Drive.ai wants to be noticed. Unlike companies that have designed driverless cars to look a lot like regular ones, Drive.ai's autonomous vans are a deep tangerine with the words "self-driving vehicle" splashed across each side.
"It's intended to be visually distinct," Drive.ai co-founder and CEO Sameep Tandon said. (Before Drive.ai settled on orange, highlighter yellow was also a top contender.) "If you think of a school bus, you know when you're around a school bus, it's a really bad idea to say, harass it, or to do aggressive maneuvers around it," he said. "The first thing we want to do is make it very, very visibly distinct, so that your expectations around the vehicle also click."
Those vans will soon become the first driverless vehicles to pick up passengers in the state of Texas.

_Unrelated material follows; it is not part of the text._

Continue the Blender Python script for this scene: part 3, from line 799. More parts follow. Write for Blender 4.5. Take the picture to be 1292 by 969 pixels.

In July, Drive.ai, a Mountain View, California-based startup, plans to launch a six-month pilot program in Frisco, a small city in the Dallas-Fort Worth metro area.
The Frisco pilot will use the Nissan NV200, the same boxy van that roams New York City streets as a yellow taxi. Drive.ai is starting small with just four vehicles that will operate during weekday daylight hours, serving an office park complex where about 10,000 people work. Much like hailing an Uber, riders will summon one of Drive.ai's vehicles using an app they install on their phones. For now, rides are free.